Roy I Rochon Wilson’s Chinook Jargon (Cowlitz Tribe): an opportunity
My comment on Roy I. Rochon Wilson’s (1927-1925) Chinuk Wawa:
Image credit: egreenway.com
If you don’t participate in a community of speakers of an essentially unwritten language, you won’t be speaking it in an understandable way.
I own a copy of Wilson’s book of the Gospel of John.
(this image from it is courtesy of Alex Code)

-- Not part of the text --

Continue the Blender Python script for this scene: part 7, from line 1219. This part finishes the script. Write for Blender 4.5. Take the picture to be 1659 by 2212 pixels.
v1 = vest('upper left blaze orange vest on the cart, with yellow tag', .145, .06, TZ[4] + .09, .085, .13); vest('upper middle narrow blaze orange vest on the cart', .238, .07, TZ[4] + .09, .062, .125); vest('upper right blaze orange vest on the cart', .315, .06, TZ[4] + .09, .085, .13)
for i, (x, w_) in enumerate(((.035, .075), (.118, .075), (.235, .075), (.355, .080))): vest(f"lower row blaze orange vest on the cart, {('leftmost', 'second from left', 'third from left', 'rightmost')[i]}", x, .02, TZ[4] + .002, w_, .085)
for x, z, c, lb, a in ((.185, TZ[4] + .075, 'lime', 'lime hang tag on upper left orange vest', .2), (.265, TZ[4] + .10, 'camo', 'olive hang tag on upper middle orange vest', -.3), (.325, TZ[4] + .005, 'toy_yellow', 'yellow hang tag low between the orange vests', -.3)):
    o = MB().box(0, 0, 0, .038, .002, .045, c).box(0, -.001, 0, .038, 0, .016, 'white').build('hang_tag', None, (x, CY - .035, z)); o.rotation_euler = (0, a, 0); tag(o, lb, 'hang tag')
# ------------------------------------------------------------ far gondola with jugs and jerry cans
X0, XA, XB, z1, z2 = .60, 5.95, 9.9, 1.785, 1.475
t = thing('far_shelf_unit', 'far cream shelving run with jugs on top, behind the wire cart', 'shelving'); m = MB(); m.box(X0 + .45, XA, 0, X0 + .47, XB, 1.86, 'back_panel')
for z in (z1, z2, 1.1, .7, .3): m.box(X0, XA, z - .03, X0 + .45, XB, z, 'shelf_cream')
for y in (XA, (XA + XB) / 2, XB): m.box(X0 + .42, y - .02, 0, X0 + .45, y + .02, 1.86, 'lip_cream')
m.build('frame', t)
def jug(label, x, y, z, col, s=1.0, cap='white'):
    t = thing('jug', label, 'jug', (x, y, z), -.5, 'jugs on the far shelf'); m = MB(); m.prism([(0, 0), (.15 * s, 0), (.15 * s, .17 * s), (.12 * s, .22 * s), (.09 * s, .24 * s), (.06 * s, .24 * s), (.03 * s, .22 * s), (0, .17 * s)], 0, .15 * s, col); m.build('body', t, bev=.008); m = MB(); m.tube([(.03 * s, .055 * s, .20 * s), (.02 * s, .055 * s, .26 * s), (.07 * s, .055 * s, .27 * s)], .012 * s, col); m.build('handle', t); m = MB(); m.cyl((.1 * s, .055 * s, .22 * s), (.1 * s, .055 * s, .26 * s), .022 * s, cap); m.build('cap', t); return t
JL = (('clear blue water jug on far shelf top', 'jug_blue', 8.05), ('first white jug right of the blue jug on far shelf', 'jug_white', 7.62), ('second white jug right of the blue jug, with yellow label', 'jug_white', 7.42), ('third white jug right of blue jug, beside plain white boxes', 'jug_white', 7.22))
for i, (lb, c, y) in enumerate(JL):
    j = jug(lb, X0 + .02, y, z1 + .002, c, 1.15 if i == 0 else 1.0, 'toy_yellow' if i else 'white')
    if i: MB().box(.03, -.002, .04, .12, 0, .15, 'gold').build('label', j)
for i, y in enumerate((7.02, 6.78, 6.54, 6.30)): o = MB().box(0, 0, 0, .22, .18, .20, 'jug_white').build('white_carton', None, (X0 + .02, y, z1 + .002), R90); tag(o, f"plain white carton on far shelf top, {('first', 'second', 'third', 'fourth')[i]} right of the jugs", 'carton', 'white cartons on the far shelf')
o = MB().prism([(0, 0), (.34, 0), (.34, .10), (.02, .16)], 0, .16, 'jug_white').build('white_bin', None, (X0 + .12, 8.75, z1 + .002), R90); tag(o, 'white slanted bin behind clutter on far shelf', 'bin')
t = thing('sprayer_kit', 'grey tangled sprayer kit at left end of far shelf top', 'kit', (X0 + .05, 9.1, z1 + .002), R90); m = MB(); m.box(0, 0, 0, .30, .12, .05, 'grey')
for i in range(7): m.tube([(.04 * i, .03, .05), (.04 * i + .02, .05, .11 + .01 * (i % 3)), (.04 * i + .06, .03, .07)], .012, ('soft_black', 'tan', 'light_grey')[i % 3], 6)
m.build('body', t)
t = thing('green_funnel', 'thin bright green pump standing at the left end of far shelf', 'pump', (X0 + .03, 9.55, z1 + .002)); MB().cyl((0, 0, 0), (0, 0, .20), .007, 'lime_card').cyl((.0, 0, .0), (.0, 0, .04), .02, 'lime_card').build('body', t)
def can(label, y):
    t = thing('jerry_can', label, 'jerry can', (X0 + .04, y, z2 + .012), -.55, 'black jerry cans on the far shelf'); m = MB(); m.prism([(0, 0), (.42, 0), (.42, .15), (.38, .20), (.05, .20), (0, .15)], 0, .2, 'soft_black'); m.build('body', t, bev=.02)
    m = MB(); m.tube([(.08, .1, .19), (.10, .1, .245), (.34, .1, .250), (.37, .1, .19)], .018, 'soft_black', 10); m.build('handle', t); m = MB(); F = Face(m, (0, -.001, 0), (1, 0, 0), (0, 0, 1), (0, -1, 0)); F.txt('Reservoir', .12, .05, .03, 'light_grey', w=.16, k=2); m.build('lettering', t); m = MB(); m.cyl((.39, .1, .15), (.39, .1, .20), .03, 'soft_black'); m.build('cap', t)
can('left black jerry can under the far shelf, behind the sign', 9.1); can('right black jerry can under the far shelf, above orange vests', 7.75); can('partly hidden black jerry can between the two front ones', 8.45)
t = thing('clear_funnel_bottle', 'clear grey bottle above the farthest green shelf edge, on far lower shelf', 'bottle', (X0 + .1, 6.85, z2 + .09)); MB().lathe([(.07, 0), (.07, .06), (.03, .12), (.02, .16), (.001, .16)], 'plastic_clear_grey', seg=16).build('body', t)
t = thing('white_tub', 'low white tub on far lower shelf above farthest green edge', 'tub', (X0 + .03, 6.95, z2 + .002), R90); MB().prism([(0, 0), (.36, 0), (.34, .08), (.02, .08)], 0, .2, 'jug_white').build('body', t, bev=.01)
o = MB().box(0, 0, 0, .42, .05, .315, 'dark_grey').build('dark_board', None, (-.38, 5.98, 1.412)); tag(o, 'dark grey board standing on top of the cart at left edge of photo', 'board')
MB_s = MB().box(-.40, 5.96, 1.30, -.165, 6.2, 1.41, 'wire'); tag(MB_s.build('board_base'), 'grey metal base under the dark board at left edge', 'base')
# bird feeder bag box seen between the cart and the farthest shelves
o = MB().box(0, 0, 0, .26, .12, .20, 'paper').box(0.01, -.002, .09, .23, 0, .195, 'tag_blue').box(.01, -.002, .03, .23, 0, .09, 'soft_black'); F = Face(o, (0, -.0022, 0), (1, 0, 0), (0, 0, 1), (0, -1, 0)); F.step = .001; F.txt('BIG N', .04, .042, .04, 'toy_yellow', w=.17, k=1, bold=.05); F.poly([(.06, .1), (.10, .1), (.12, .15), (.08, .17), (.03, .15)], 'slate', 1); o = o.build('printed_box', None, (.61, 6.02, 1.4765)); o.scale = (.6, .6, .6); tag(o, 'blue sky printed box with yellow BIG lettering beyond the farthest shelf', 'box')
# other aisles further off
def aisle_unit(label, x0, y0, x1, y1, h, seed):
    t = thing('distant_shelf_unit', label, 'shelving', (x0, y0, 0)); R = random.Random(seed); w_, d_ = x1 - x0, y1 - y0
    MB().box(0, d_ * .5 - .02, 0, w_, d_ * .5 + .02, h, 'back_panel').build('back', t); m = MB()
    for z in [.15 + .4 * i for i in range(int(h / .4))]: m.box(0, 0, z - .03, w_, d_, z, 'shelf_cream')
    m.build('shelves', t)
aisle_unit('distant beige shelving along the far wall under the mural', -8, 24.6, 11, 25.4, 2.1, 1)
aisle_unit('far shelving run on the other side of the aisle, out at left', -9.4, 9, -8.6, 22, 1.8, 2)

I find his Chinook Jargon incredibly hard to understand — despite my 30 years of work speaking it, and having my PhD in Linguistics on it.
There is a simple reason.
Wilson “translated” from an English-language edition of the Christian Bible in the following way:
He looked up each word of the English, one after the other, and simply strung together the Chinook words that he amassed.
(More or less the same way people come up with “your name in Ancient Egyptian” or “Chinese” tattoos.)
That’s not how you talk any language on Earth.
Really shame that. (This is me pulling the reverse, doing a literal word-by-word translation from Chinook into English, with an inadequate outcome, trying to express:) That’s a shame.
I believe Wilson may have grown up hearing some Central-Dialect Jargon, an incredibly vital and important language for his people, the Cowlitz Tribe.
And he did many incomparably great things for the tribe.
But I wish I and other speakers of fluent Chinuk Wawa had been able to hang around with him while he was alive…
It would have been wonderful to witness the potential results of an encounter between his deep and lively mind and a strong grasp of this language.
Thinking optimistically: Roy Wilson laid the groundwork for a truly great restoration of an overlooked dialect of Chinuk Wawa to the Cowlitz Tribe —
— who used to speak it so much, it was even the language of their business meetings!